Question

Consider the sequence \( \{ f_n \} \) of continuous functions on \( [0, 1] \) defined by \[ f_1(x) = \frac{x}{2}, \quad f_{n+1}(x) = f_n(x) - \frac{1}{2} \left( (f_n(x))^2 - x \right), \quad n = 1, 2, 3, \dots \] Then, which of the following is/are TRUE?

• A. The sequence \( \{ f_n \} \) converges pointwise but not uniformly on \( [0, 1] \)
• B. The sequence \( \{ f_n \} \) converges uniformly on \( [0, 1] \)
• C. \( \sqrt{x} - f_n(x)>\frac{2\sqrt{x}}{2 + n\sqrt{x}} \quad {for all} \, x \in [0, 1] \, {and} \, n = 1, 2, 3, \dots \)
• D. \( 0 \leq f_n(x) \leq \sqrt{x} \quad {for all} \, x \in [0, 1] \, {and} \, n = 1, 2, 3, \dots \)

Hint:

For recursive function sequences, check the behavior of the differences between successive terms to determine uniform convergence.

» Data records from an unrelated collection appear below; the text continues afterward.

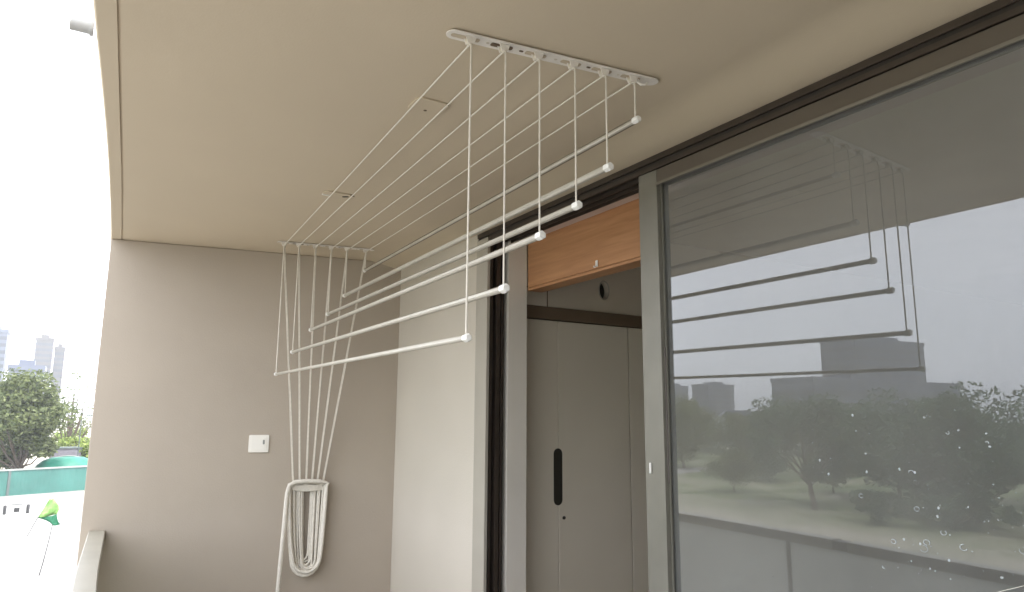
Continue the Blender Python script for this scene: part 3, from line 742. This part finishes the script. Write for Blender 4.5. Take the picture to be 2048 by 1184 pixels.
# direct view, beyond the green hoarding (small slice at the left of the picture)
tree('left', -4.6, 80, 1.12, 0, 'big leafy green tree directly behind the green hoarding', 'trees beyond the hoarding')
tree('left', -9.9, 88, 1.05, 2.0, 'green tree partly out of view left of the biggest one', 'trees beyond the hoarding')
tree('young', -1.15, 98, 1.05, .5, 'tall thin sparse tree with bright sky between its leaves', 'trees beyond the hoarding', name='young_tree')
tree('bush', -1.9, 112, 1.3, .7, 'low green bush behind the grey cabin', 'bushes beyond the hoarding', 'leaf3', 'bush')
tree('bush', .6, 92, 1.15, 2.2, 'yellow-green bush right beside the balcony wall edge', 'bushes beyond the hoarding', 'leaf3', 'bush')
# lawn trees, seen as reflections in the door glass
G2 = 'trees standing on the lawn'
tree('round', -48.0, 49.7, 1.0, 0, 'small round tree standing alone on the lawn', G2)
tree('big', -44.0, 37.7, 1.0, 0, 'leaning tree on the lawn in front of the office tower', G2, 'leaf2')
tree('wide', -54.5, 37.5, 1.0, .4, 'broad dark tree behind the leaning one on the lawn', G2, 'leaf2')
tree('wide', -48.5, 28.0, 1.0, 2.4, 'wide low-branching tree nearest the building on the lawn', G2, 'leaf2')
tree('big', -51.0, 19.5, 1.05, 2.8, 'tall dark tree at the near end of the lawn', G2, 'leaf2')
tree('wide', -65, 27, 1.15, 1.2, 'broad tree in the second row behind the low-branching one', G2, 'leaf2')
tree('big', -62, 62, .85, 2., 'tree at the far left end of the lawn', G2)
tree('round', -56, 45, .95, 1., 'small round tree close to the leaning one', G2)
tree('wide', -66, 76, 1.05, 1.9, 'round-headed tree far back at the left of the lawn', G2)
tree('big', -80, 92, 1.15, .3, 'tall tree farthest back behind the round-headed one', G2)
tree('wide', -88, 66, .95, 3.1, 'hazy broad tree in the back row of the lawn', G2)

GB = 'bushes on the lawn'
for x, y, sc, rz, lab in [(-41.5, 30.5, .62, 0, 'low bush under the leaning tree'), (-43.5, 26.8, .75, 1.7, 'dense bush at the foot of the wide low-branching tree'), (-44.5, 22.5, .6, 3.0, 'small bush nearest the near end of the lawn'),
                          (-60, 56, .9, .6, 'broad bush in the back row of the lawn'), (-53, 33, .7, 2.2, 'bush half hidden behind the broad dark tree')]:
    tree('bush', x, y, sc, rz, lab, GB, 'leaf2', 'bush')
tree('big', -71, 60, .8, 1.1, 'hazy tree between the back row and the far woodland', G2)

def wood():   # far treeline, one mass
    rnd = random.Random(6); mb = MB()
    for k in range(150):
        q = k / 150; x = -75 - 85 * q + rnd.gauss(0, 8); y = 150 - 120 * q + rnd.gauss(0, 8); hh = rnd.uniform(5, 8.5); r = rnd.uniform(3, 5)
        for j in range(150):
            g = Vector((rnd.gauss(0, 1), rnd.gauss(0, 1), rnd.gauss(0, 1))).normalized() * r * rnd.random() ** .4
            c = Vector((x, y, GZ + hh * .55)) + Vector((g.x, g.y, g.z * hh / r * .5)); s = .55
            a = Vector((rnd.gauss(0, 1), rnd.gauss(0, 1), rnd.gauss(0, 1))).normalized(); b = a.cross(Vector((0.3, .2, 1))).normalized()
            mb.add([c - a * s, c + b * s * .6, c + a * s, c - b * s * .6], [(0, 1, 2, 3)])
    tag(mb.build('far_woodland', M['leaf2']), 'hazy belt of far trees behind the lawn', 'woodland', kind='stuff')
wood()

# ---------------------------------------------------------------- far buildings
def office(name, label, x, y, w, d, h, rz=0, floors=10, m='tower', group='distant towers'):
    t = thing(name, label, 'building', (x, y, GZ), rz, group)
    mb = MB(); mb.box(-w / 2, w / 2, -d / 2, d / 2, 0, h); mb.box(-w / 2 * .5, w / 2 * .4, -d / 2 * .5, d / 2 * .5, h, h + 2.2); mb.build('wall', M[m], t)
    mb = MB(); mb.box(-w / 2 - .3, w / 2 + .3, -d / 2 - .3, d / 2 + .3, h - .8, h + .6)
    mb.build('parapet', M[m], t)
    mb = MB(); fh = h / floors
    for k in range(floors - 1):
        z0 = fh * k + fh * .35; z1 = fh * k + fh * .85
        mb.box(-w / 2 - .06, w / 2 + .06, -d / 2 - .06, d / 2 + .06, z0 + 1, z1 + 1)
    mb.build('window_band', M['towerglass'], t)
    return t
DN = 420.
office('office_tower', 'slim pale tower, the tallest of the pair left of the balcony wall', -.047 * DN, DN, 7.2, 9, .086 * DN + 7, 0, 16, 'tower_grey')
office('office_tower', 'slightly lower tower adjoining the tallest one on its right', -.0312 * (DN + 15), DN + 15, 4.4, 8, .0762 * (DN + 15) + 7, 0, 14, 'tower_grey')
office('office_tower', 'blue-grey tower cut off by the left edge of the picture', -.096 * 360, 360, 9, 10, .0925 * 360 + 7, 0, 14)
office('office_block', 'squat grey block just above the crown of the leafy tree', -.061 * 250, 250, 8.4, 10, .0515 * 250 + 7, 0, 6)
def house(name, label, x, y, w, d, h, rz, group):
    t = thing(name, label, 'house', (x, y, GZ), rz, group)
    mb = MB(); mb.box(-w / 2, w / 2, -d / 2, d / 2, 0, h); mb.build('wall', M['white_house'], t)
    mb = MB(); mb.extrude([(-w / 2 - .5, h + .01), (w / 2 + .5, h + .01), (w * .3, h + 1.8), (-w * .3, h + 1.8)], (0, -d / 2 - .4, 0), (1, 0, 0), (0, 0, 1), (0, d + .8, 0)); mb.build('roof', M['tower'], t)
    n = max(2, int(w / 3.2))
    for k in range(n):
        x0 = -w / 2 + w * (k + .3) / n
        for s_ in (-1, 1):
            mb = MB(); mb.box(x0, x0 + w * .38 / n, s_ * (d / 2 + .03) - .028, s_ * (d / 2 + .03) + .028, 1.0, 2.4); mb.build('window', M['towerglass'], t)
HG = 'low white houses beyond the lawn'
house('house', 'long low white house at the far left behind the lawn trees', -128, 146, 15, 8, 6.2, .5, HG)
house('house', 'middle low white house behind the lawn trees', -138, 134, 9, 8, 7.0, .7, HG)
house('house', 'low white house closest to the foot of the broad tower', -150, 128, 12, 8, 5.8, .8, HG)
# the group mirrored in the glass: x measured from the mirrored eye
def mir(k, y): return 2 * GX - k * y
YB = 165.
office('office_tower', 'broad office tower rising behind the lawn trees', -1.475 * YB, YB, .25 * YB, 14, .170 * YB + 7, 0, 11)
office('office_block', 'long low podium block at the foot of the broad tower', -1.455 * (YB - 10), YB - 10, .49 * YB, 16, .074 * YB + 7, 0, 5)
office('office_block', 'faint far block alone on the skyline left of the broad tower', -.985 * 330, 330, 22, 14, .06 * 330 + 7, 0, 8)
office('office_block', 'small faint far block at the extreme left of the skyline', -.885 * 380, 380, 16, 14, .055 * 380 + 7, 0, 8)

# ---------------------------------------------------------------- hoarding, cabin, tent, flag, bollards
def hoarding():
    A = Vector((-16.0, 69.4)); B = Vector((4.0, 78.5)); d = (B - A); L_ = d.length
    t = thing('site_hoarding', 'long green sheet hoarding with a pale cap across the yard', 'hoarding', (A.x, A.y, GZ), math.atan2(d.y, d.x))
    mb = MB(); n = int(L_ / .25); z0, z1 = .05, 2.12
    for k in range(n): 
        x0 = k * L_ / n; x1 = (k + 1) * L_ / n; off = .03 if k % 2 else 0
        mb.add([(x0, off, z0), (x1, .03 - off, z0), (x1, .03 - off, z1), (x0, off, z1)], [(0, 1, 2, 3)])
    mb.build('sheeting', M['hoard'], t)
    mb = MB(); mb.box(0, L_, -.08, .12, z1, z1 + .14); mb.build('cap', M['hoard_cap'], t)
    mb = MB(); mb.box(0, L_, -.15, .15, -.1, .05); mb.build('footing', M['concrete'], t)
    for k in range(int(L_ / 7) + 1):
        mb = MB(); mb.box(k * 7.03 + 5.15 - .09, k * 7.03 + 5.15 + .09, -.09, -.001, .05, z1 + .002); mb.build('post', M['hoard_post'], t)
hoarding()
def site_bits():
    t = thing('green_tent', 'rounded green tarpaulin tent peeking over the hoarding', 'tent', (-.95, 82, GZ))
    mb = MB(); n = 14; vs = []; m = 6
    for j in range(m):
        ph = j / (m - 1) * PI / 2
        for i in range(n): a = 2 * PI * i / n; vs.append((2.75 * math.cos(ph) ** .6 * math.cos(a), 2.2 * math.cos(ph) ** .6 * math.sin(a), 1.1 + 1.75 * math.sin(ph) + (-1.1 if j == 0 else 0)))
    mb.add(vs, [(j * n + i, j * n + (i + 1) % n, (j + 1) * n + (i + 1) % n, (j + 1) * n + i) for j in range(m - 1) for i in range(n)]); mb.build('cover', M['tarp'], t, smooth=True)
    mb = MB(); mb.tube([(2.78 * math.cos(a), 0, .3 + 2.6 * math.sin(a) ** .8) for a in [PI * k / 16 for k in range(17)]], .05, 5); mb.build('hoop', M['hoard_cap'], t)
    t = thing('site_cabin', 'dark grey box cabin rising behind the green tent', 'cabin', (-1.2, 90, GZ))
    mb = MB(); mb.box(-1.35, 1.35, -1, 1, 0, 3.3); mb.build('wall', M['box'], t); mb = MB(); mb.box(-1.45, 1.45, -1.1, 1.1, 3.3, 3.42); mb.build('roof', M['hoard_post'], t)
    mb = MB(); mb.box(-.5, .5, -1.03, -1.002, 1.2, 2.3); mb.build('window', M['towerglass'], t)
    t = thing('lamp_pole', 'thin grey pole standing by the yellow-green bush', 'pole', (-.12, 86, GZ))
    mb = MB(); mb.tube([(0, 0, 0), (0, 0, 6.5)], [.07, .04], 8); mb.build('shaft', M['hoard_post'], t, smooth=True)
    mb = MB(); mb.tube([(0, 0, 6.45), (.5, 0, 6.7), (1.2, 0, 6.75)], [.04, .04, .07], 6); mb.build('arm', M['hoard_post'], t, smooth=True)
    # flag
    t = thing('yard_flag', 'two-tone green flag on a thin leaning pole in the pale yard', 'flag', (-1.01, 38.1, GZ))
    mb = MB(); mb.tube([(0, 0, 0), (.10, 0, .6), (.22, 0, 1.5), (.29, 0, 2.2)], [.028, .024, .02, .016], 6); mb.build('pole', M['steel'], t, smooth=True)
    def cloth(rows, m, nm):
        mb = MB(); nx = 8; vs = []
        for j, (xl, zl, xr, zr) in enumerate(rows):
            for i in range(nx + 1):
                q = i / nx; vs.append((xl + (xr - xl) * q, .11 * math.sin(q * 6 + j * .9), zl + (zr - zl) * q - .05 * math.sin(q * PI)))
        k = nx + 1; mb.add(vs, [(j * k + i, j * k + i + 1, (j + 1) * k + i + 1, (j + 1) * k + i) for j in range(len(rows) - 1) for i in range(nx)])
        o = mb.build(nm, m, t, smooth=True); sm = o.modifiers.new('thickness', 'SOLIDIFY'); sm.thickness = .012
    cloth([(.08, 3.24, .20, 3.28), (.0, 3.08, .32, 3.10), (-.10, 2.86, .44, 2.92), (-.20, 2.66, .47, 2.74), (-.28, 2.50, .40, 2.58)], M['flag1'], 'upper_cloth')
    cloth([(-.28, 2.50, .40, 2.58), (-.27, 2.44, .42, 2.44), (-.02, 2.36, .47, 2.28), (.16, 2.26, .54, 2.16), (.30, 2.12, .64, 2.15)], M['flag2'], 'lower_cloth')
    mb = MB(); mb.tube([(-.60, 0, 1.70), (-.28, 0, 2.5)], .018, 6); mb.build('stay', M['steel'], t)
    # bollards
    for k, (x, w, lab) in enumerate([(-4.05, .10, 'thin dark bollard, leftmost of the row in the yard'), (-2.72, .10, 'thin dark bollard, rightmost of the row in the yard')]):
        t = thing('bollard', lab, 'bollard', (x, 61, GZ), 0, 'bollards in the yard')
        mb = MB(); mb.tube([(0, 0, 0), (0, 0, .62), (0, 0, .68)], [w, w, w * .6], 10); mb.build('post', M['blockdark'], t, smooth=True)
        mb = MB(); mb.tube([(0, 0, 0), (0, 0, .06)], w * 1.9, 10); mb.build('foot', M['block'], t)
    t = thing('plastic_barrier', 'white plastic barrier with a black cut-out between the bollards', 'barrier', (-3.35, 61, GZ))
    mb = MB(); mb.extrude([(-.5, 0), (.5, 0), (.42, .25), (.38, .8), (-.38, .8), (-.42, .25)], (0, -.2, 0), (1, 0, 0), (0, 0, 1), (0, .4, 0)); mb.build('body', M['block'], t, bevel=.02)
    mb = MB(); mb.extrude(rrect(0, .36, .34, .3, .06), (0, -.206, 0), (1, 0, 0), (0, 0, 1), (0, .005, 0)); mb.build('cut_out', M['blockdark'], t)
    mb = MB(); mb.box(-.36, .36, -.207, -.201, .7, .76); mb.build('top_stripe', M['blockdark'], t)
site_bits()

# ---------------------------------------------------------------- the hazy air
def haze():
    mb = MB(); mb.box(-1520, 1520, -1520, 1520, GZ - 1, 46)
    m = bpy.data.materials.new('haze_air'); m.use_nodes = True; n = m.node_tree.nodes; n.clear()
    out = n.new('ShaderNodeOutputMaterial'); v = n.new('ShaderNodeVolumePrincipled'); v.inputs['Density'].default_value = .0007; v.inputs['Color'].default_value = (.93, .96, 1, 1)
    m.node_tree.links.new(v.outputs[0], out.inputs['Volume'])
    tag(mb.build('haze', m), kind='stuff')
haze()
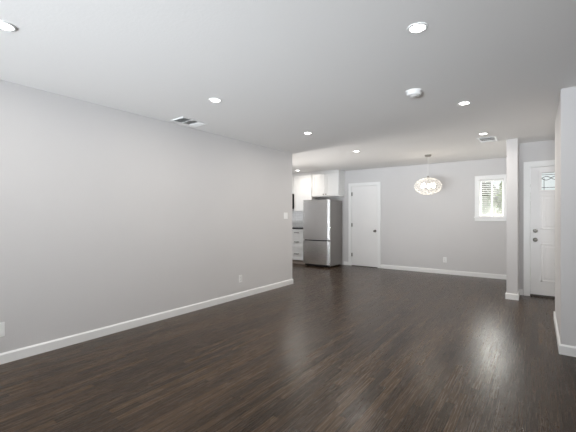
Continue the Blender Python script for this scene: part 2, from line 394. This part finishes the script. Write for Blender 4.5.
MB().box(x0+0.03, x1-0.03, YB+0.083, YB+0.088, z0+0.035, z1-0.03).build('pane', 'glass', w1)

bl = thing('window_blind', 'open white horizontal slat blind hanging in the small back wall window', 'blind', (0, 0, 0))
MB().box(x0+0.006, x1-0.006, YB+0.012, YB+0.052, z1-0.036, z1-0.002, 0.002, 1).build('headrail', 'blind', bl)
b = MB(); n = 17
for k in range(n):
    z = z1-0.062-k*0.0405
    b.prism([(YB+0.010, z-0.004), (YB+0.032, z+0.003), (YB+0.054, z+0.0015), (YB+0.054, z+0.0037), (YB+0.032, z+0.0055), (YB+0.010, z-0.0015)], 'X', x0+0.008, x1-0.008)
b.build('slats', 'blind', bl)
MB().box(x0+0.008, x1-0.008, YB+0.016, YB+0.048, z0+0.004, z0+0.018, 0.002, 1).build('bottom_rail', 'blind', bl)
for px in (x0+0.08, x1-0.08):
    MB().tube([(px, YB+0.009, z1-0.04), (px, YB+0.009, z0+0.02)], 0.0012, 6).build('cord', 'cord', bl)

# unseen windows: rear inferred; right, entry and kitchen added with the fill lamps
def bigwin(name, axis, h, t0, t1, nm):
    r = bpy.data.objects.new(name, None); COL.objects.link(r); r['kind'] = 'structure'
    a0, a1, z0, z1 = h; b = MB(); f = 0.05
    qs = [(a0, a1, z0, z0+f), (a0, a1, z1-f, z1), (a0, a0+f, z0+f, z1-f), (a1-f, a1, z0+f, z1-f)] + [(a0+(a1-a0)*k/nm-f/2, a0+(a1-a0)*k/nm+f/2, z0+f, z1-f) for k in range(1, nm)]
    for q in qs:
        if axis == 'X': b.box(q[0], q[1], t0, t1, q[2], q[3], 0.003, 1)
        else: b.box(t0, t1, q[0], q[1], q[2], q[3], 0.003, 1)
    b.build('window_frame', 'trim', r)
    return r
bigwin('window_2', 'X', REARH, YR-0.11, YR-0.07, 3)
bigwin('added_window_right', 'Y', RIGHTH, XR+0.07, XR+0.11, 2)
bigwin('added_window_entry', 'Y', EH, XR+0.07, XR+0.11, 1)
bigwin('added_window_kitchen', 'Y', KW, XK-0.11, XK-0.07, 2)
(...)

Additionally, ensure that the functions remain bounded by the limit function, which in this case is \( \sqrt{x} \).

Answer 1

The Correct Option is B, D

We are given a sequence of continuous functions \( \{ f_n \} \) on the interval \([0, 1]\), where the functions are defined as follows:

• \( f_1(x) = \frac{x}{2} \)
• \( f_{n+1}(x) = f_n(x) - \frac{1}{2} \left( (f_n(x))^2 - x \right) \)

We need to determine which of the provided statements about the sequence is/are true.

Analysis of the Sequence: 

The recurrence relation given for \( f_{n+1}(x) \) can be interpreted as a form of Newton's method for finding the square root of \( x \), with \( f_n(x) \approx \sqrt{x} \).

Step-by-Step Verification:

1. Convergence Analysis:

Notice that the recurrence relation:

1. \(f_{n+1}(x) = f_n(x) - \frac{1}{2} ((f_n(x))^2 - x)\)

is a form of iterative method intended to converge to the square root of \( x \). Particularly, given the form, this resembles the Newton-Raphson method for solving \((f_n(x))^2 = x\). It is known that Newton's method converges quadratically under suitable conditions.

Hence, \( f_n(x) \to \sqrt{x} \) pointwise on \([0, 1]\).

1. Uniform Convergence:

To determine if the convergence is uniform, consider the form:

1. \(|f_{n+1}(x) - \sqrt{x}| = \left| f_n(x) - \sqrt{x} - \frac{1}{2} ((f_n(x))^2 - x) \right|\)

This eventually reduces the error in each step, indicating uniform convergence over compact intervals like \([0, 1]\). Thus, the sequence converges uniformly on \([0, 1]\).

Therefore, the option claiming uniform convergence is correct.

1. Bound Analysis:

We need to show that the functions are bound by:

1. \(0 \leq f_n(x) \leq \sqrt{x}\)

We begin with \( f_1(x) = \frac{x}{2} \) and observe:

• Clearly, \( 0 \leq \frac{x}{2} \leq x \leq \sqrt{x} \) for \( 0 \leq x \leq 1 \) (since \( x \leq \sqrt{x} \) for \( x \) in this range).
• Inductive Hypothesis: Assume \( 0 \leq f_n(x) \leq \sqrt{x} \).
• Then \( f_{n+1}(x) \) is calculated to remain within these bounds by the structure of the iterative formula.

1. Analyzing the other options:

The claim \( \sqrt{x} - f_n(x) > \frac{2\sqrt{x}}{2 + n\sqrt{x}} \) is incorrect. With uniform convergence, the error diminishes rapidly, contradicting this lower bound.

Therefore, the correct answers are:

• The sequence \( \{ f_n \} \) converges uniformly on \([0, 1]\).
• \( 0 \leq f_n(x) \leq \sqrt{x} \) for all \( x \in [0, 1] \) and \( n = 1, 2, 3, \ldots \).